Cándido Bertolini levantó el auricular del teléfono, un poco con miedo, otro poco con dudas, y otro poco con curiosidad. Para disfrutar de esa llamada había pagado cincuenta mil liras, unos cuarenta dólares. Acercó el auricular a su oído y dijo: "Hola, ¿hablo con Dios?"
Del otro lado de la línea una voz gruesa, carrasposa, impresionante, le contestó: "Sí, con Dios mismo. " Y el anciano, de Nápoles, Italia, le presentó a quien él suponía ser Dios su pedido: buena salud, algunos años más de vida y un aumento en su jubilación.
¿Qué era todo esto? Era una trama en que dos timadores aprovechados, Mario Locatelli y Antonio Meli, habían hecho creer al anciano que pagando tantas liras podía hablar telefónicamente con el Altísimo. Y no fue sólo Bertolini. Cientos de ancianos como él fueron engañados en la misma forma.
¿De qué se valieron estos estafadores para armar tal pillaje contra estos ancianos? Se valieron de ese deseo innato que todo ser humano tiene de comunicarse con Dios. Por cierto, porque existe ese deseo, el hombre se ha inventado muchos medios para tratar de lograr esa comunicación. El origen y el desarrollo de tantas religiones y sectas se debe a ese intenso deseo, a esa insaciable necesidad, de encontrar a Dios.
Las muchas religiones que hay en el mundo son una prueba de esa inquietud espiritual, y profetas, hechiceros, videntes, iluminados, brujos, y muchos más profesionales de la religión han surgido por todas partes prometiendo al hombre una comunicación directa con Dios. Pero el hombre sigue sin hablar con Dios, sigue siendo víctima de tanto estafador que lo engaña, y sigue sufriendo todos los males de esta vida.
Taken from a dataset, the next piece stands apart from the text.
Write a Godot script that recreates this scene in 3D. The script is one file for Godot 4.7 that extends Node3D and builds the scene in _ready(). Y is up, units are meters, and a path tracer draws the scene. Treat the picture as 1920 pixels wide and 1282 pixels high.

Jesucristo es el único mediador entre Dios y los hombres. Sólo por medio de Él podemos establecer comunicación genuina y directa con el Autor de nuestra vida. Sólo Él se ofrece como el camino gratuito entre el mísero ser humano y el Dios Único y Todopoderoso.
"Nadie llega al Padre sino por mí", afirmó Jesucristo (Juan 14: 6). Ningún otro ser de este mundo puede hacer tal declaración.